For expediency, the few ocean models that do assimilate SSS bias-correct the satellite SSS data to normalize towards the near-surface Argo data. However, in rainy regions, where buoyant water sits as a fresh lens at the surface, this assumption is likely inadequate. In previous work, we have shown that adjusting SSS data to bulk salinity (Sb) using the Rain Impact Model (RIM) of Santos-Garcia et al., 2014 has improved the near-surface density and mixed layer depth, leading to deeper thermocline and improved the NINO3.4 SST forecasts. Now we utilize the Soil Moisture/Ocean Salinity, Rain Corrected (SMOS_RC) SSS product provided by the Centre Aval de Traitement des données SMOS (CATDS CPDC) to represent the Sb more accurately at first model layer (in our case 5 m). Rather than using a diffusivity model as with RIM, SMOS_RC relies on an observed relationship between the spatial heterogeneity of SMOS SSS and instantaneous rain rate (RR) (Supply et al., 2020).

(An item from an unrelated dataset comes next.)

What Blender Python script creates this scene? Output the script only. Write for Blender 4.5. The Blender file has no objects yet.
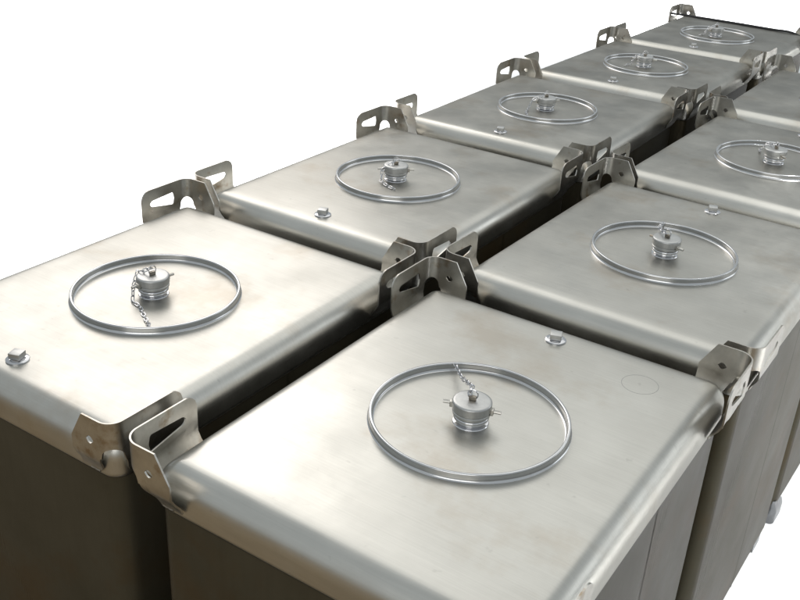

In order to test the impact of SMOS_RC versus SMOS, we compare two reanalyses over the period 2014 to 2021. For both reanalysis experiments, all available along-track absolute dynamic topography and in situ observations are assimilated using the LETKF scheme (Penny et al., 2013). One reanalysis additionally assimilates SMOS SSS data as is (i.e., with the fresh bias), and a separate reanalysis is performed assimilating the SMOS_RC data. We assess the impact for near-surface and subsurface dynamics within ocean reanalyses by validating against observations and explore how SSS assimilation (SMOS versus SMOS_RC) impacts dynamical ENSO forecasts using the NASA GMAO Sub-seasonal to Seasonal coupled forecast system (GEOS S2S-3, Molod et al., 2020, Hackert et al., 2023). We will show that improved SSS estimates and near-surface density and mixing led to more accurate coupled air/sea interaction and better ENSO forecasts.